2. Obtain external dependencies (line parameters, cross sections) as needed.
3. Adjust paths in the driver table (output locations, external data, etc.).
4. Run ``run_srfm.py``.
5. Results are written to the paths you configured.

You can also import modules directly::

   from srfm import *
   import srfm

External dependencies
---------------------
Python runtime deps (installed automatically): ``numpy``, ``pandas``, ``scipy``, ``netCDF4``, ``matplotlib``, ``cartopy``, ``numba``, ``psutil``, ``mergedeep``.

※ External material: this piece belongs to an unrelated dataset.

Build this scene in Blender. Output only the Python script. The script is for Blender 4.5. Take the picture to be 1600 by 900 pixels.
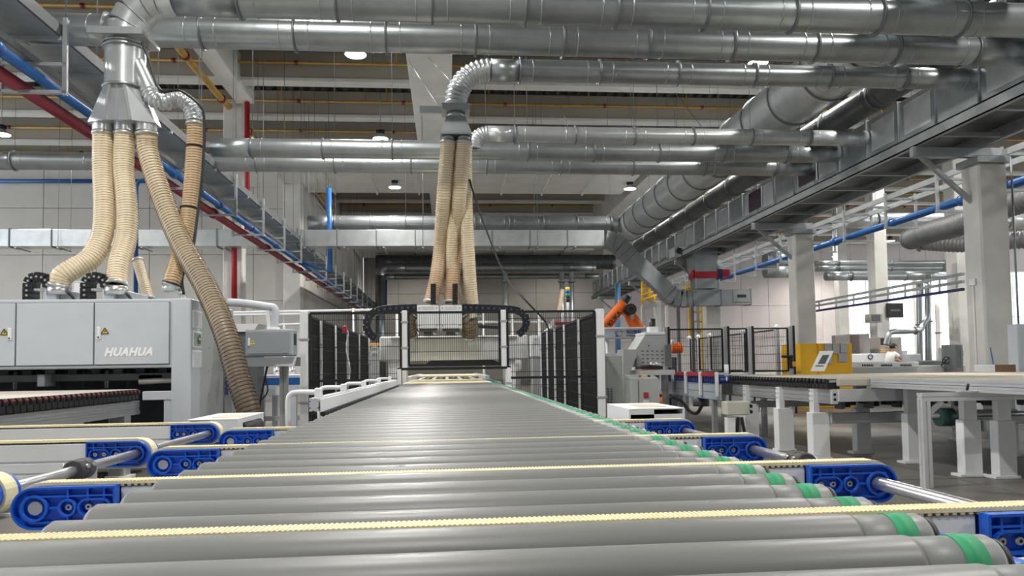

Fortran build deps: ``gfortran``, ``meson``, ``ninja`` (Meson/Ninja auto-installed by helpers).

Domain data requirements:

- **Spectroscopy** — HITRAN line parameters (download separately and convert to binary with `hitbin <https://eodg.atm.ox.ac.uk/RFM/hitbin.html>`_). Cross sections may be used directly; specify paths in the driver table.
- **Refractive indices** — ARIA database is bundled (`ARIA <https://eodg.atm.ox.ac.uk/ARIA/>`_). Alternatives must keep the same format; specify in the driver table.

Documentation
-------------
Sphinx-generated docs are built from function docstrings. Use the navigation sidebar for API details.

References
----------
The package publication link will be added when available.